- What is expected -
Give only the number of lines in the data that include the string "pixels".
— begin Source data —
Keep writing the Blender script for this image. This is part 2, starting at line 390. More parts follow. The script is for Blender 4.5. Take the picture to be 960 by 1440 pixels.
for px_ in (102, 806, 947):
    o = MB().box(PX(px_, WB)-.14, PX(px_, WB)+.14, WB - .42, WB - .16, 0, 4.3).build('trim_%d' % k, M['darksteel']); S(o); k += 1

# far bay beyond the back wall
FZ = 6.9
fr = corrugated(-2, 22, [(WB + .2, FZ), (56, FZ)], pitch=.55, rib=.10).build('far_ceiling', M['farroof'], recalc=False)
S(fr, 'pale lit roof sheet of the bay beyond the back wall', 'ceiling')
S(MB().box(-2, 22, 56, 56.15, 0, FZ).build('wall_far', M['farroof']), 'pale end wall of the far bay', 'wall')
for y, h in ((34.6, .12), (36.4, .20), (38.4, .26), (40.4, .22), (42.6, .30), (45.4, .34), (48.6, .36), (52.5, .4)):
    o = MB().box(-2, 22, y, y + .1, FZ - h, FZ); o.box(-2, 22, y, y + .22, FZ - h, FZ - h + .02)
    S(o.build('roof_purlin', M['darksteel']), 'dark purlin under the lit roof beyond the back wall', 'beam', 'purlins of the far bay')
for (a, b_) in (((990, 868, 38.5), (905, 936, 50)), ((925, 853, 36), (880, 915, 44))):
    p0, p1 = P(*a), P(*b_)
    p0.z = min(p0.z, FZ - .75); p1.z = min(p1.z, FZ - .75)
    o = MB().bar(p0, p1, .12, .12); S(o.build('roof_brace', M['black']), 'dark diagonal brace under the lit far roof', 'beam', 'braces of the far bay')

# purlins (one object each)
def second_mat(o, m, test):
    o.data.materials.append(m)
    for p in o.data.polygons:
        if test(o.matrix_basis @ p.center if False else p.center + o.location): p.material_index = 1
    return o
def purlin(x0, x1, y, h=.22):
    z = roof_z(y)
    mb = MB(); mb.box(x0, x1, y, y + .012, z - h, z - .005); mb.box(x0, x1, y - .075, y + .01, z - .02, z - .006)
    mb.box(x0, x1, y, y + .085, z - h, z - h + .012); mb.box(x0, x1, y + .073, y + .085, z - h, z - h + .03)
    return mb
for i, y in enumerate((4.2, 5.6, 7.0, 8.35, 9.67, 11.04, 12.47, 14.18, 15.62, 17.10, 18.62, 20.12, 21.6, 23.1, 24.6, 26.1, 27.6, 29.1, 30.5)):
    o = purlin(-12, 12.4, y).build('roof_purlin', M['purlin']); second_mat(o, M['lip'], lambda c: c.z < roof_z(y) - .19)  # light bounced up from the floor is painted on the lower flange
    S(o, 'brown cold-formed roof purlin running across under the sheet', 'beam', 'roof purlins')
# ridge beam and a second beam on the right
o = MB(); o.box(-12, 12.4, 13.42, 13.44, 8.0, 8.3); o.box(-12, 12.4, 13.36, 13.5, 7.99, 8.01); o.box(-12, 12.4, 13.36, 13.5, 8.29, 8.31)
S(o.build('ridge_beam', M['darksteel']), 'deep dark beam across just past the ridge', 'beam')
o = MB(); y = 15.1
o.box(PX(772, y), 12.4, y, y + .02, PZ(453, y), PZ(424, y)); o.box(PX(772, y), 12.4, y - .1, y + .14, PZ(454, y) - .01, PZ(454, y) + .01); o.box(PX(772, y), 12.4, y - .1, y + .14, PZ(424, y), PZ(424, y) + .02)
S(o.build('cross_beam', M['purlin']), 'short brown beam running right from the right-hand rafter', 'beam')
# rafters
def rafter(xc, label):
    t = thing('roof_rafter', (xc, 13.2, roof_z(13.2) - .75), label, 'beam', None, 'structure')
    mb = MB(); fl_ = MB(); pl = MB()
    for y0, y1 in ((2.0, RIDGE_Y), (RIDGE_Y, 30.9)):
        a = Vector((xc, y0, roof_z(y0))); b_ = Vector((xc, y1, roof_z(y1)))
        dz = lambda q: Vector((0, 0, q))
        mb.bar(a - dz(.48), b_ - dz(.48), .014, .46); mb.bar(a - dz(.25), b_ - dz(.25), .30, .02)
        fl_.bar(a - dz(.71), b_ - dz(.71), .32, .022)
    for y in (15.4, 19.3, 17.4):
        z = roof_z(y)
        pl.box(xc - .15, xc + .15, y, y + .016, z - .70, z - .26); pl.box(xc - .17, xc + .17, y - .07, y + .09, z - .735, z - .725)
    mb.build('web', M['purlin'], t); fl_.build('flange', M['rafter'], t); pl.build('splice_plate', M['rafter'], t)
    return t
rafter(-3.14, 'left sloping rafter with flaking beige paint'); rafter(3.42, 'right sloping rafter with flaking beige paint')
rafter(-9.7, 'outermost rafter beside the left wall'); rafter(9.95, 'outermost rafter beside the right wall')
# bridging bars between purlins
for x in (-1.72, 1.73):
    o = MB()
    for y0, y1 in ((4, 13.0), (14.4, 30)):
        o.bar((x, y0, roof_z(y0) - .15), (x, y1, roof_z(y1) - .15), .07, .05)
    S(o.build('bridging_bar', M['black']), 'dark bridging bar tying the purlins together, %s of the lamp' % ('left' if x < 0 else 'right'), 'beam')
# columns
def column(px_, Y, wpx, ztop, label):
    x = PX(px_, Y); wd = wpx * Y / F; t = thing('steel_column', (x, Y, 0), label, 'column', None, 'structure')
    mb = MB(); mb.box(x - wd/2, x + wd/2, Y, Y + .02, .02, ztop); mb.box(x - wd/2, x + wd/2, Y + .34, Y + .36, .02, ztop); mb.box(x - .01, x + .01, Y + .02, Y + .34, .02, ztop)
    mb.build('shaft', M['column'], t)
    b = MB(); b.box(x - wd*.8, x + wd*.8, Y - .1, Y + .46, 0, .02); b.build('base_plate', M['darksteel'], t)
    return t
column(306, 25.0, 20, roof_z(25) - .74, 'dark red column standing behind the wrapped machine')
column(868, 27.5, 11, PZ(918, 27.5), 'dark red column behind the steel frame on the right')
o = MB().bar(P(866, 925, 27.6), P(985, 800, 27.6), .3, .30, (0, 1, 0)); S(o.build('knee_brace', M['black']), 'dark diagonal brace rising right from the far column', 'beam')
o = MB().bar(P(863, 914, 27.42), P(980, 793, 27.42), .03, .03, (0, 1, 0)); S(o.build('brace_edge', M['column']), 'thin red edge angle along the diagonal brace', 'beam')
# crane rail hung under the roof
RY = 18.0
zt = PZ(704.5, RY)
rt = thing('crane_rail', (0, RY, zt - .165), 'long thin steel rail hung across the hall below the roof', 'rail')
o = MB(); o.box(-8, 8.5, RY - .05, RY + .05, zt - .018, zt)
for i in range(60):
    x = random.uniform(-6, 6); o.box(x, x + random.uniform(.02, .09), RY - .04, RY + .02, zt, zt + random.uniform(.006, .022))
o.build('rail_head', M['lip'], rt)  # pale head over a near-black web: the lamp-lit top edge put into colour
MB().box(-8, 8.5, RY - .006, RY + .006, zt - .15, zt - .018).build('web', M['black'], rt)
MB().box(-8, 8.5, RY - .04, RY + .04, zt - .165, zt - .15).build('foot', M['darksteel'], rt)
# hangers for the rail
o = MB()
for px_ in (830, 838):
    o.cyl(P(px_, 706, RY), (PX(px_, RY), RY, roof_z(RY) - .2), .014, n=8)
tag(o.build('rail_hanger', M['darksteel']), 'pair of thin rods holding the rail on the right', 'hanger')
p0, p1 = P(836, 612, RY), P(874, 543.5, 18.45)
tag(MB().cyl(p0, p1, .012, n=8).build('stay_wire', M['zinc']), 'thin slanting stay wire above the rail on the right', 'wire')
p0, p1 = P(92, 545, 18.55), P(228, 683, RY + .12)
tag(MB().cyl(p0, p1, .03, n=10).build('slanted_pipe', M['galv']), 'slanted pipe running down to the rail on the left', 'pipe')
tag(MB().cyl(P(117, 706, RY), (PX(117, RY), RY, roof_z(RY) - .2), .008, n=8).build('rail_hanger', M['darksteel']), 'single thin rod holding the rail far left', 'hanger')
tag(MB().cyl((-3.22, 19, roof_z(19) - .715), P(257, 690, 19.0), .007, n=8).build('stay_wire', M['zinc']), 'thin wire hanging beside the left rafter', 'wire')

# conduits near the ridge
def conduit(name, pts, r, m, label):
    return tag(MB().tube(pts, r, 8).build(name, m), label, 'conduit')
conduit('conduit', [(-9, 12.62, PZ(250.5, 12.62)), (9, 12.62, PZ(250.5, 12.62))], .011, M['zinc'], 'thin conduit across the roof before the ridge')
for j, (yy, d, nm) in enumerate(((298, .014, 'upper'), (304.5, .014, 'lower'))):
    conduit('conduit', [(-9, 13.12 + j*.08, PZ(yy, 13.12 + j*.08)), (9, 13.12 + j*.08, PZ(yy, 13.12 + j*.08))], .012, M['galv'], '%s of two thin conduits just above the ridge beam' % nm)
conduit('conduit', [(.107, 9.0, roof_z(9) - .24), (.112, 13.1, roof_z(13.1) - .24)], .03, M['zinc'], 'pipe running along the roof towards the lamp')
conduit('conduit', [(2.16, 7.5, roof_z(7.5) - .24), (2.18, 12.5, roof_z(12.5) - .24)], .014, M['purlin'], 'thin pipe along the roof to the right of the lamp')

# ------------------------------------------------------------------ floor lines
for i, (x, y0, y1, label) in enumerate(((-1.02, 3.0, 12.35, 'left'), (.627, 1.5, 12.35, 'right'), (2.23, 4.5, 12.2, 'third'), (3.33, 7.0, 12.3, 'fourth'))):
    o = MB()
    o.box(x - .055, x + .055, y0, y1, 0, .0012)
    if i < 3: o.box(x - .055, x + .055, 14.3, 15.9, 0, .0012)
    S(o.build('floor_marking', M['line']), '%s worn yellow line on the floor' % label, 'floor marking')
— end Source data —
— begin Source data —
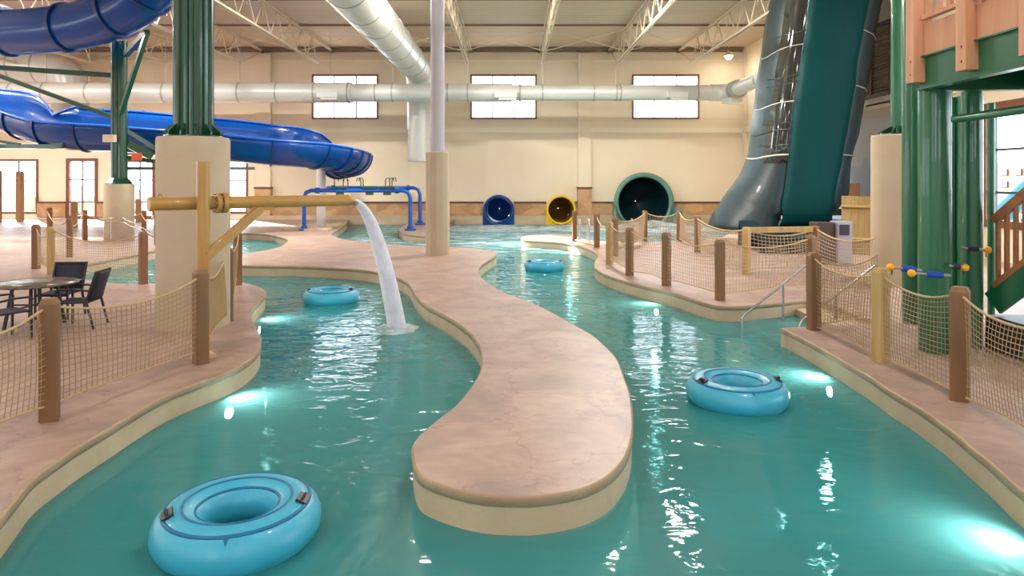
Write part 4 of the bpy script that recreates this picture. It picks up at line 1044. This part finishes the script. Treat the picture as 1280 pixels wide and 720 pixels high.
— end Source data —
- Solution to this problem -
2